Mehdi Mehenni - Alger (Le Soir)
Sur la question de savoir à quel moment et à quel seuil de la baisse
du prix du pétrole l’Algérie devrait s’inquiéter, Abdelmadjid Attar
pense que le gouvernement aurait dû le faire il y a bien longtemps.
«Pour le deuxième semestre 2014, le seuil sera moyennement en dessous
des 90 dollars le baril. Ce qui affectera les recettes et la fiscalité
pétrolière, avec déficit de la balance de paiement et alimentation
insignifiante du fond de régulation. En parallèle, les prévisions
budgétaires de l’Algérie sont supérieures à celles de 2014. Si la
tendance baissière persiste, cela va créer un grand déséquilibre
budgétaire. L’Algérie sera ainsi confrontée à de sérieux problèmes…»,
explique-t-il.
Lors de la présentation du projet de la loi de finances 2015, à l’APN,
le ministre des Finances avait certifié qu’«il n’y a pas le feu ».

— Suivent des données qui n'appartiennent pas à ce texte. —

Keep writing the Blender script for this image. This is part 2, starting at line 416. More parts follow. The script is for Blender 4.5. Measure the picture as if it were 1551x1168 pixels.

Abdelmadjid Attar suppose que Mohamed Djellab parle de l’exercice de
l’année 2015. Car, selon lui, «pour l’année en cours les jeux sont
faits, et le bilan financier sera forcément négatif». C’est ce qui
l’amènera à dire : «Le problème c’est que le politique analyse la
tendance du marché pétrolier au vu des bouleversements géopolitiques,
avec, entre autres, ce qui se passe en Ukraine, au Nigeria, en Irak et
en Syrie. Mais de nos jours, ce sont les bouleversements économiques qui
influent véritablement, à l’exemple de la crise, la récession et
l’absence de reprise de développement économique en Occident. On
consomme de moins en moins, en Europe et en Asie, avec parallèlement le
développement des énergies renouvelables dans certains pays clients
potentiels». En un mot, pour Abdelmadjid Attar : «Il y a vraiment de
quoi s’inquiéter».
«L’Algérie finance sa disparition en tant que nation depuis 10 ans»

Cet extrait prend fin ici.